→ STATED GOAL
Omit all images. Write out the rest of the material exactly.

[Start INFORMATION PROVIDED]

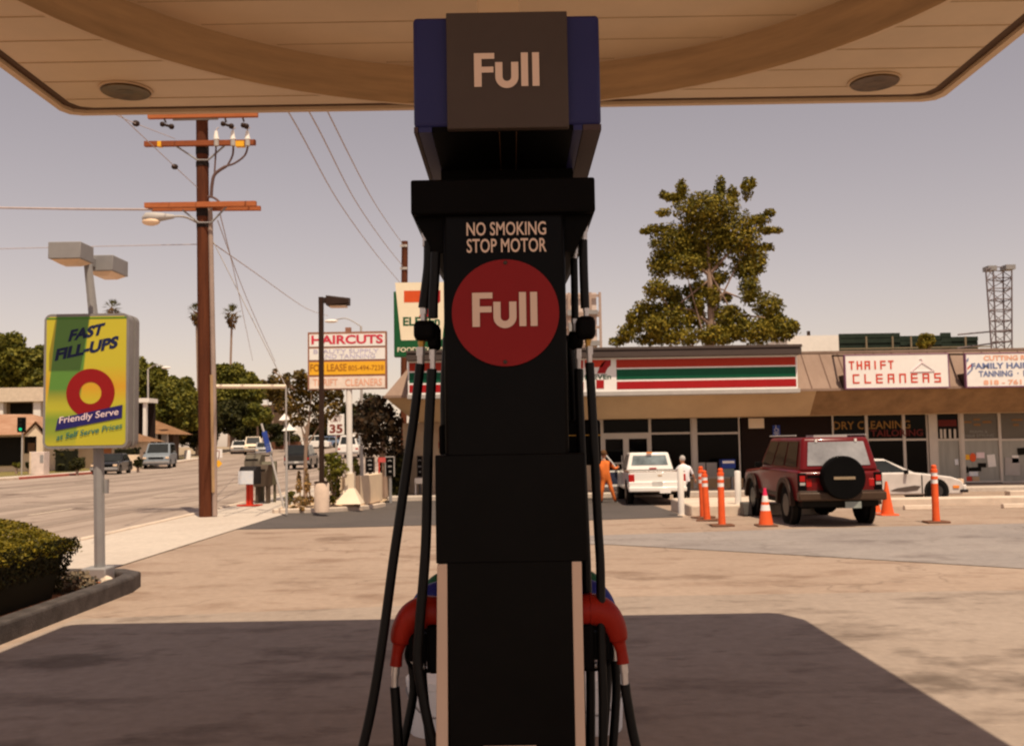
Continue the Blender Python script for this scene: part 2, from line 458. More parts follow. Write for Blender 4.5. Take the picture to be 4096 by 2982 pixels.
def block_letter(mb, ch, x0, x1, z0, z1, y, t):
    """square sign writer's capital made of straight bars"""
    zm = (z0 + z1) / 2; xm = (x0 + x1) / 2
    bars = {'t': (x0, x1, z1 - t, z1), 'b': (x0, x1, z0, z0 + t), 'm': (x0, x1, zm - t / 2, zm + t / 2), 'l': (x0, x0 + t, z0, z1), 'r': (x1 - t, x1, z0, z1), 'v': (xm - t / 2, xm + t / 2, z0, z1), 'j': (x0, x0 + t, zm, z1), 'k': (x1 - t, x1, z0, zm)}
    for i, k in enumerate(BLOCK[ch]):
        a, b, c, d = bars[k]; mb.add([(a, y - .0004 * i, c), (b, y - .0004 * i, c), (b, y - .0004 * i, d), (a, y - .0004 * i, d)], [(0, 1, 2, 3)])
def ptext(mb, body, x0, y0, x1, y1, Y, m=0, bold=.02):
    """words filling a pixel rectangle on the plane at depth Y"""
    a, b, c, d = RX(x0, y0, x1, y1, Y)
    letters(mb, body, Vector((a, Y, c)), XU, ZU, b - a, d - c, m, bold)
def full_word(mb, O, w, m=0):
    h = w * 138 / 262.0
    def q(x, v): return O + XU * (x / 262.0 * w) + ZU * (v * h)
    mb.poly([q(0, 0), q(30, 0), q(30, .42), q(78, .42), q(78, .594), q(30, .594), q(30, .826), q(82, .826), q(82, 1), q(0, 1)], m)
    cx, ro, ri = 131.5, 46.5, 17.5
    cv = (-7 + 46.5) / 138
    pts = [q(85, .725)]
    for i in range(17):
        t = math.pi + math.pi * i / 16
        pts.append(q(cx + ro * math.cos(t), cv + ro * math.sin(t) / 138))
    pts += [q(178, .725), q(149, .725)]
    for i in range(17):
        t = -math.pi * i / 16
        pts.append(q(cx + ri * math.cos(t), cv + ri * math.sin(t) / 138))
    pts.append(q(114, .725))
    mb.poly(pts, m)
    for a, b in ((189, 217), (234, 262)): mb.poly([q(a, 0), q(b, 0), q(b, 1), q(a, 1)], m)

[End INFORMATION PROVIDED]

→ TASK RESPONSE
Continue the Blender Python script for this scene: part 2, from line 458. More parts follow. Write for Blender 4.5. Take the picture to be 4096 by 2982 pixels.
def block_letter(mb, ch, x0, x1, z0, z1, y, t):
    """square sign writer's capital made of straight bars"""
    zm = (z0 + z1) / 2; xm = (x0 + x1) / 2
    bars = {'t': (x0, x1, z1 - t, z1), 'b': (x0, x1, z0, z0 + t), 'm': (x0, x1, zm - t / 2, zm + t / 2), 'l': (x0, x0 + t, z0, z1), 'r': (x1 - t, x1, z0, z1), 'v': (xm - t / 2, xm + t / 2, z0, z1), 'j': (x0, x0 + t, zm, z1), 'k': (x1 - t, x1, z0, zm)}
    for i, k in enumerate(BLOCK[ch]):
        a, b, c, d = bars[k]; mb.add([(a, y - .0004 * i, c), (b, y - .0004 * i, c), (b, y - .0004 * i, d), (a, y - .0004 * i, d)], [(0, 1, 2, 3)])
def ptext(mb, body, x0, y0, x1, y1, Y, m=0, bold=.02):
    """words filling a pixel rectangle on the plane at depth Y"""
    a, b, c, d = RX(x0, y0, x1, y1, Y)
    letters(mb, body, Vector((a, Y, c)), XU, ZU, b - a, d - c, m, bold)
def full_word(mb, O, w, m=0):
    h = w * 138 / 262.0
    def q(x, v): return O + XU * (x / 262.0 * w) + ZU * (v * h)
    mb.poly([q(0, 0), q(30, 0), q(30, .42), q(78, .42), q(78, .594), q(30, .594), q(30, .826), q(82, .826), q(82, 1), q(0, 1)], m)
    cx, ro, ri = 131.5, 46.5, 17.5
    cv = (-7 + 46.5) / 138
    pts = [q(85, .725)]
    for i in range(17):
        t = math.pi + math.pi * i / 16
        pts.append(q(cx + ro * math.cos(t), cv + ro * math.sin(t) / 138))
    pts += [q(178, .725), q(149, .725)]
    for i in range(17):
        t = -math.pi * i / 16
        pts.append(q(cx + ri * math.cos(t), cv + ri * math.sin(t) / 138))
    pts.append(q(114, .725))
    mb.poly(pts, m)
    for a, b in ((189, 217), (234, 262)): mb.poly([q(a, 0), q(b, 0), q(b, 1), q(a, 1)], m)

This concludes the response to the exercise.